We proved to the DOE, EPA, the State of New Mexico and other regulatory bodies that the WIPP was safe and the probability of a radioactive release was well below the accepted guidelines FOR 10,000 YEARS! It opened in 1999 and for fifteen years performed flawlessly, but an explosion occurred on Feb. 14, 2014, when a single drum of nuclear waste burst open.
“On February 14, a heat-generating chemical reaction − the Department of Energy (DOE) calls it a deflagration rather than an explosion − compromised the integrity of a barrel and spread contaminants through more than 3,000 feet of tunnels, up the exhaust shaft, into the environment, and to an air monitoring approximately 3,000 feet north-west of the exhaust shaft1 The accident resulted in 22 workers receiving low-level internal radiation exposure.” - WIPP waste accident a 'horrific comedy of errors'
The cause was someone at the Los Alamos Labs (and they’re supposed to be the geniuses) changed the brand of kitty litter in the drum from an inorganic to an organic mix. In modeling the WIPP, we considered thousands of scenarios, but that one we missed.
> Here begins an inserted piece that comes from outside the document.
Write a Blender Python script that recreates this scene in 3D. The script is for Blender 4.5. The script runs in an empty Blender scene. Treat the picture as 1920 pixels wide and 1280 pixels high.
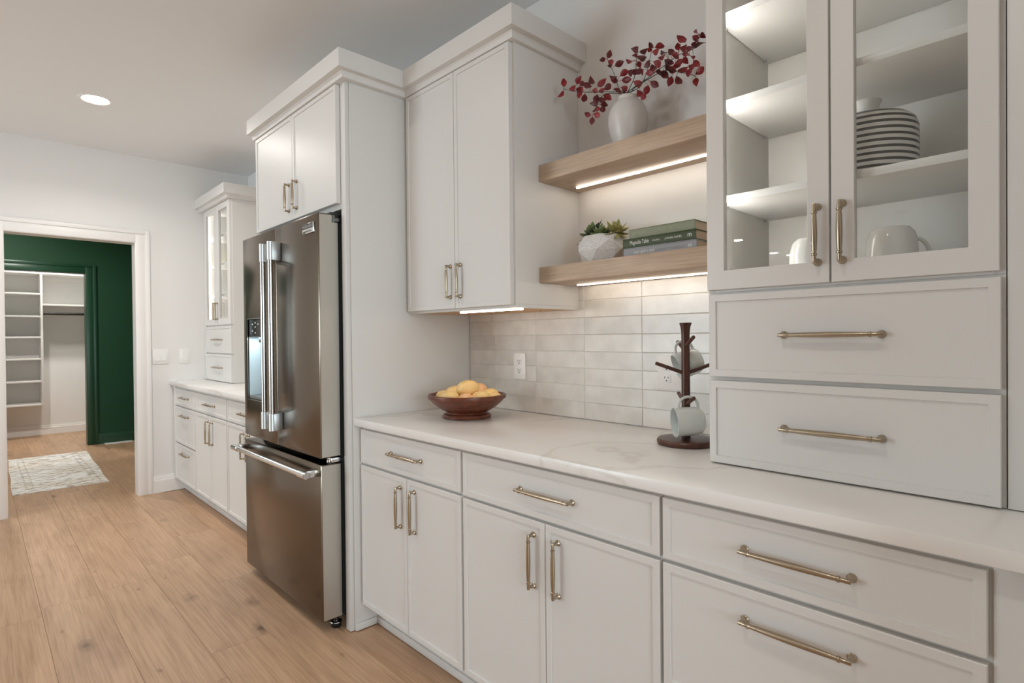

The ethical question is, if it was not realistic for us to model every circumstance, and model it with very high fidelity, should the WIPP have been certified?
My take
In thinking about ethical implications of any sort of modeling, from the simplest to the most esoteric, If there is a social context to the problem, then those responsible for the model absorb that social responsibility and ethical concerns. Lesson learned is that when dealing with something like radioactive waste, modeling the risk without accepting the ethical responsibility that you may be wrong is a lapse.
In a conversation with Dennis Howlett of Diginomica, “Can AI be bounded by an ethical framework,” I laid five out “five pillars” if you will of ethical issues for AI:
- Responsibility
- Transparency
- Auditability
- Incorruptibility
- Predictability
Sadly, these are not sufficient. Our hubris with WIPP allowed us to assume that our methods were adequate (and in truth, those methods were dictated by the various certification authorities) to the point of not considering an any systematic way, the social context of what we were doing.